McDonald’s was also criticised in the report for only publishing ‘partial figures’ on its recycling rate. ZWF Director Flore Berlingen said: “Since 2016, anyone producing more than 10 tonnes of organic waste a year is obliged to sort and recycle it, but McDonald’s does not publish this information on its restaurants, obscuring the reality of the situation.”
The resource efficiency NGO called on McDonald’s, and the wider French fast food industry, to publish its recycling figures, introduce on-site sorting of organic waste and paper and cardboard packaging, provide reusable drinks containers and cutlery in its restaurants, and encourage customers to bring their own bag to carry away their takeaway meal.
McDonald’s France has not responded directly to the criticisms leveled at it in the report, but a spokesperson for the restaurant chain indicated that its restaurants “sort and recycle delivery packaging and used cooking oil” which goes on to make bio-fuels, while the selective sorting of waste was being “progressively” rolled out across its branches in France and that 500 of its restaurants are actively working to combat “packaging littering in partnership with local communities”.

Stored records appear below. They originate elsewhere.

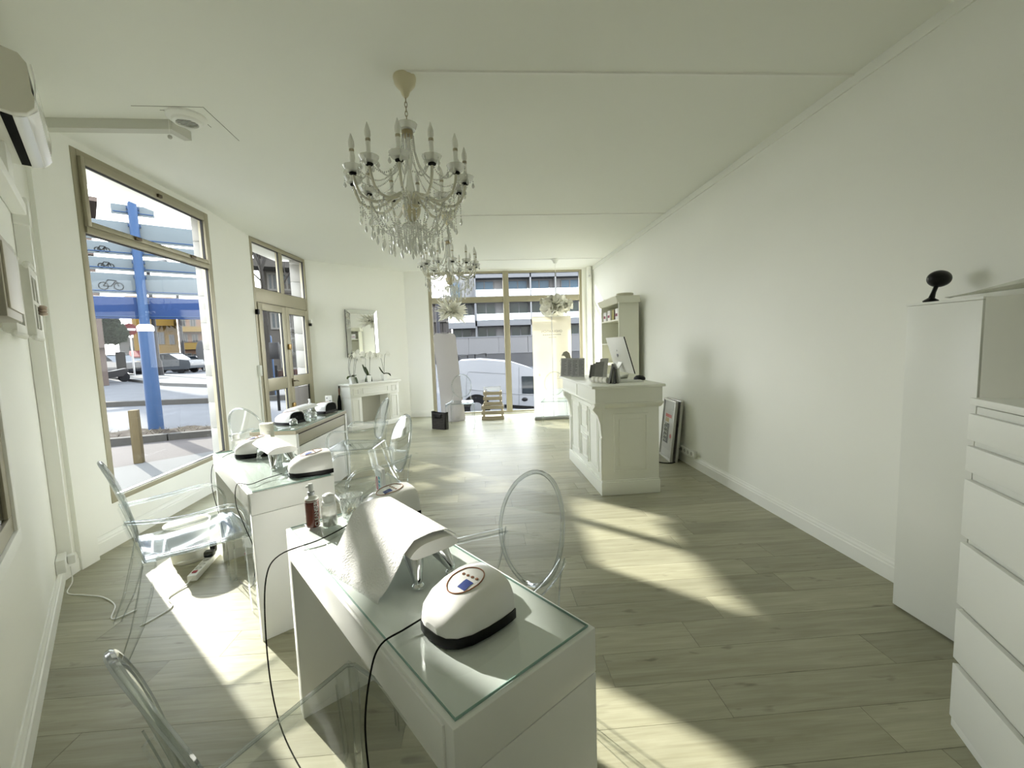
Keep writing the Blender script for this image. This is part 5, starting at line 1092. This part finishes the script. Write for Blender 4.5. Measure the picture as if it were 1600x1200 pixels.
for k_, (y, h_, col, lab) in enumerate(((.06, .155, (.80, .78, .78), 'white box with pink print nearest the front side of the top bookcase shelf'), (.25, .15, (.30, .26, .03), 'yellow green box with dark edge on the top bookcase shelf'), (.45, .155, (.80, .78, .78), 'white box with pink print in the middle of the top bookcase shelf'), (.68, .14, (.78, .78, .80), 'small white box at the far end of the top bookcase shelf'))):
    b = thing('product_box', lab, 'box', (2.0, 6.16 + y, 1.813), 0, 'product boxes on the top shelf'); wd = .14 if k_ != 1 else .12
    MB().bbox(0, .09, 0, wd, 0, h_, .002).build('carton', mat('carton_%d' % k_, col, .5), b)
    if k_ != 1:
        mb = MB()
        for q in range(4): mb.tube([(-.001, wd * (.25 + .16 * q), .045), (-.001, wd * (.32 + .16 * q), .085), (-.001, wd * (.39 + .16 * q), .045)], .004, 4)
        mb.build('pink_print', mat('print_pink', (.45, .12, .22), .5), b)
    else: MB().box(-.001, .09, -.012, 0, 0, h_).build('dark_edge', mat('maroon', (.07, .01, .03), .5), b, smooth=0)
for k_ in range(2):
    b = thing('polish_bottle', ('white capped bottle on the second shelf nearest the bookcase side panel', 'white capped bottle on the second shelf just behind the nearer bottle')[k_], 'bottle', (2.03, 6.215 + .085 * k_, 1.453), 0, 'bottles on the second shelf')
    MB().lathe([(.018, 0), (.02, .02), (.012, .035)], 12).build('base', mat('maroon2', (.06, .01, .03), .3), b); MB().lathe([(.012, .035), (.011, .085), (.001, .087)], 12).build('cap', wply, b)
rb = thing('round_hat_box', 'low round cream box on top of the bookcase', 'box', (2.15, 6.36, 2.14), 0); MB().lathe([(.115, 0), (.12, .005), (.12, .03)], 26).build('box', cream if 0 else mat('hatbox', (.55, .53, .42), .6), rb); MB().lathe([(.124, .028), (.126, .05), (.12, .055), (.001, .056)], 26).build('lid', MATS['hatbox'], rb)
fl = thing('folded_papers', 'small folded paper lying on the far part of the bookcase top', 'paper', (2.0, 6.62, 2.14), R(20)); MB().bbox(0, .14, 0, .16, 0, .012, .002).build('paper', paper, fl)
# ================================================================ framed pictures leaning on the right wall
art = mat('poster_grey', (.30, .29, .30), .5)
def leaning(x, y, rz, lab, w_=.56, h_=.74, detail=True):
    t = thing('framed_picture', lab, 'picture', (x, y, 0), rz, 'framed pictures leaning on the wall')
    M_ = Matrix.Rotation(R(-5.5), 4, 'X'); fm = mat('silver_frame', (.52, .52, .50), .3, metal=.4)
    for (a, b, c_, e) in ((0, w_, 0, .022), (0, w_, h_ - .022, h_), (0, .022, .022, h_ - .022), (w_ - .022, w_, .022, h_ - .022)): MB().bbox(a, b, -.02, .012, c_, e, .003, M_).build('frame_rail', fm, t)
    MB().box(.022, w_ - .022, -.004, .01, .022, h_ - .022, M_).build('mount', mat('mount_grey', (.48, .47, .46), .5), t, smooth=0)
    if detail:
        MB().box(.06, w_ - .06, -.007, -.004, .12, h_ - .13, M_).build('poster', mat('poster_light', (.42, .40, .40), .45), t, smooth=0)
        MB().box(.08, w_ - .18, -.0085, -.007, .19, h_ - .30, M_).build('black_block', mat('ink_black', (.01, .01, .012), .5), t, smooth=0)
        MB().box(.10, w_ - .12, -.0085, -.007, h_ - .225, h_ - .185, M_).build('red_heading', mat('red_ink', (.40, .02, .02), .5), t, smooth=0)
        MB().box(.11, w_ - .20, -.0085, -.007, h_ - .285, h_ - .235, M_).build('ochre_block', mat('ochre', (.30, .20, .07), .5), t, smooth=0)
        MB().lathe([(.028, 0), (.028, .0015)], 18, (0, 0, 0), M_ @ Matrix.Translation((w_ - .10, -.0085, .30)) @ Matrix.Rotation(R(90), 4, 'X')).build('red_dot', MATS['red_ink'], t)
        mb = MB()
        for i in range(5):
            z0 = .21 + .05 * i; x0 = .09 + .02 * (i % 2)
            mb.tube([M_ @ Vector((x0 + .025 * k, -.0095, z0 + .03 * (k % 2))) for k in range(5)], .0035, 4)
        mb.build('white_figures', wply, t)
        MB().sheet(lambda u, v: M_ @ Vector((.024 + (w_ - .048) * u, -.012, .024 + (h_ - .048) * v)), 1, 1).build('glazing', pane_m, t, smooth=0)
    return t
leaning(2.256, 5.33, R(-95.5), 'framed grey poster with red heading leaning at the front beside the counter', .43, .74)
leaning(2.297, 5.33, R(-93), 'second frame leaning behind the grey poster against the right wall', .45, .745, detail=False)
wso = thing('socket_block', 'white row of wall sockets above the right baseboard beside the leaning frames', 'socket', (2.382, 4.60, .125), 0)
MB().bbox(-.045, -.001, 0, .35, 0, .075, .005).build('block', wply, wso)
for i in range(4): MB().lathe([(.021, 0), (.021, .003), (.017, .001), (0, 0)], 16, (0, 0, 0), Matrix.Translation((-.045, .05 + .083 * i, .038)) @ Matrix.Rotation(R(-90), 4, 'Y')).build('socket', mat('socket_dark', (.4, .4, .38), .5), wso)
tag(MB().tube(spline([(2.33, 4.93, .16), (2.30, 4.98, .05), (2.27, 4.90, .006), (2.15, 4.86, .006), (2.0, 4.95, .006), (1.8, 4.93, .006)]), .006, 6).build('floor_cable', blackm), 'black cable on the floor between the counter and the wall sockets', 'cable')
# ================================================================ tall cabinet, chest of drawers
wl = mat('white_cabinet', (.82, .83, .79), .35)
lk = thing('tall_cabinet', 'tall narrow plain white cabinet against the right wall behind the chest of drawers', 'cabinet', (2.16, 1.72, 0), 0)
MB().bbox(.018, .205, 0, .33, .0, 1.60, .002).build('body', wl, lk); MB().bbox(0, .017, .0, .33, .012, 1.602, .002).build('door', wl, lk); MB().bbox(-.004, .207, -.004, .334, 1.603, 1.615, .002).build('top', wl, lk)
dp = thing('standing_board', 'tall white board standing between the tall cabinet and the chest of drawers', 'panel', (2.145, 1.695, 0), R(-60)); MB().bbox(0, .24, -.018, 0, 0, 1.61, .002).build('board', mat('panel_white', (.74, .74, .68), .5), dp)
hm = thing('hand_mirror', 'black hand held mirror with round head standing on top of the tall cabinet', 'mirror', (2.20, 1.965, 1.616), R(15))
MB().lathe([(.028, 0), (.030, .006), (.022, .012), (.010, .02)], 18, (-.015, 0, 0)).build('foot', blackp, hm)
MB().tube([(-.012, 0, .012), (.004, 0, .045), (.022, 0, .075), (.032, 0, .092)], [.013, .009, .009, .012], 10).build('neck', blackp, hm)
MB().ball((.042, 0, .112), .048, 22, 14, (1.2, .9, .85)).build('head', blackp, hm)
fs = thing('plastic_sleeve', 'translucent curved plastic sheet lying on top of the tall cabinet', 'plastic sheet', (2.20, 1.90, 1.617), R(-60))
MB().sheet(lambda u, v: (.36 * u - .0, .09 * (v - .5) * (1 + u), .012 + .05 * u * abs(2 * v - 1) ** 1.5 + .05 * u * v), 10, 8, .0015).build('sheet', glassy('smoky_plastic', (.93, .93, .90), (.8, .8, .77), .02, .1, .4, 2.0, .12), fs, smooth=60)
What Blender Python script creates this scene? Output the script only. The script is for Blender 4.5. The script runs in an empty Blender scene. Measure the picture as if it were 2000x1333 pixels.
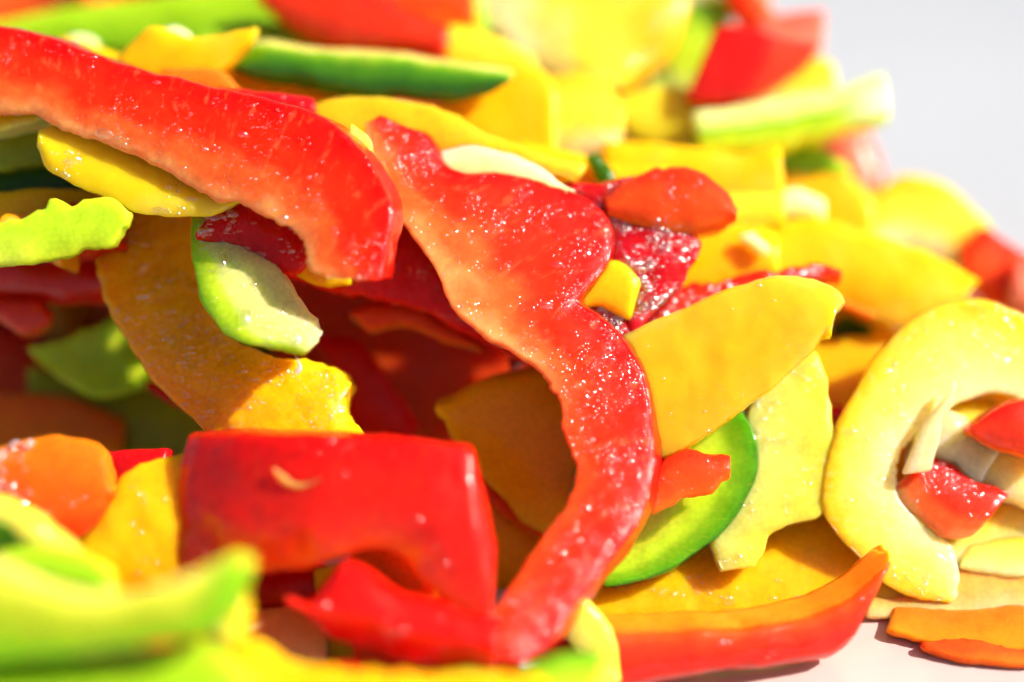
import bpy, math, random
import numpy as np
from mathutils import Vector

# ------------------------------------------------------------------ camera, sky, sun, exposure
sc = bpy.context.scene
MM = 0.001
PITCH = math.radians(28)
DIST = 165.0          # mm from lens to the plane in focus
FRAME_W = 85.0        # mm across the picture at that plane
H0 = 23.0             # mm, height of the picture's centre point above the table
LENS = 36.0 * DIST / FRAME_W
R_ = np.array([1.0, 0, 0])
U_ = np.array([0, math.sin(PITCH), math.cos(PITCH)])
F_ = np.array([0, math.cos(PITCH), -math.sin(PITCH)])
C_ = np.array([0, 0, H0])

cam_d = bpy.data.cameras.new('camera')
cam = bpy.data.objects.new('camera', cam_d)
sc.collection.objects.link(cam)
cam.location = Vector((C_ - DIST * F_) * MM)
cam.rotation_euler = (math.pi / 2 - PITCH, 0, 0)
cam_d.sensor_width = 36.0
cam_d.lens = LENS
cam_d.clip_start = 0.005
cam_d.clip_end = 100.0
cam_d.dof.use_dof = True
cam_d.dof.focus_distance = DIST * MM
cam_d.dof.aperture_fstop = 6.0
cam_d.dof.aperture_blades = 7
sc.camera = cam

TO_SUN = Vector((0.70, -0.10, 0.70)).normalized()
SUN_EL = math.asin(TO_SUN.z)
SUN_AZ = math.atan2(TO_SUN.x, TO_SUN.y)
world = bpy.data.worlds.new('World')
sc.world = world
world.use_nodes = True
wn = world.node_tree
wn.nodes.clear()
wo = wn.nodes.new('ShaderNodeOutputWorld')
wb = wn.nodes.new('ShaderNodeBackground')
ws = wn.nodes.new('ShaderNodeTexSky')
ws.sky_type = 'NISHITA'
ws.sun_disc = False
ws.sun_elevation = SUN_EL
ws.sun_rotation = SUN_AZ
ws.dust_density = 3.0
wb.inputs['Strength'].default_value = 0.066
wn.links.new(ws.outputs[0], wb.inputs['Color'])
wn.links.new(wb.outputs[0], wo.inputs['Surface'])

sun_d = bpy.data.lights.new('sun', 'SUN')
sun_d.energy = 5.0
sun_d.angle = math.radians(0.6)
sun_d.color = (1.0, 0.95, 0.88)
sun = bpy.data.objects.new('sun', sun_d)
sc.collection.objects.link(sun)
sun.location = (0.4, -0.2, 0.5)
sun.rotation_euler = TO_SUN.to_track_quat('Z', 'Y').to_euler()

sc.view_settings.view_transform = 'Standard'
sc.view_settings.look = 'None'
sc.view_settings.gamma = 1.0
sc.view_settings.exposure = 0.72
sc.view_settings.use_curve_mapping = False
sc.render.engine = 'CYCLES'
sc.cycles.use_denoising = True
sc.cycles.max_bounces = 7
sc.cycles.diffuse_bounces = 3
sc.cycles.glossy_bounces = 2
sc.cycles.use_adaptive_sampling = True
sc.cycles.adaptive_threshold = 0.06
sc.cycles.sample_clamp_indirect = 6.0
sc.cycles.blur_glossy = 0.3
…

Berlingen added: “McDonald’s France points out that it recycles cooking oil, but this is a legal obligation, while as for the rest, they are dragging their feet while much more is being done in other countries.”
Fighting waste
It is hardly surprising to see McDonald’s and the wider fast food industry criticized for its wasteful practices in France, given the increasing action against waste being carried out in the country, with the French Parliament banning supermarkets from throwing away unsold food or spoiling unsold food with chemicals last February.
The criticisms and recommendations made by Zero Waste in its report mirror those made by the UK Parliament’s Environment, Food and Rural Affairs (EFRA) Committee concerning supermarkets in the UK last month (30 April), entitled ‘Food Waste in England’.
The report called for large food retailers to publish their food waste figures, which only Tesco and Sainsbury’s did for 2015/16, and relax rules on the sale of ‘wonky’ fruit and vegetables. The report also called for government to introduce statutory food waste reduction targets.
The committee stated that, in the UK, the average family spends £470 a year on food that is later thrown away, while the retail industry is responsible for 200,000 tonnes of food waste each year.
All quotes have been translated from the original French.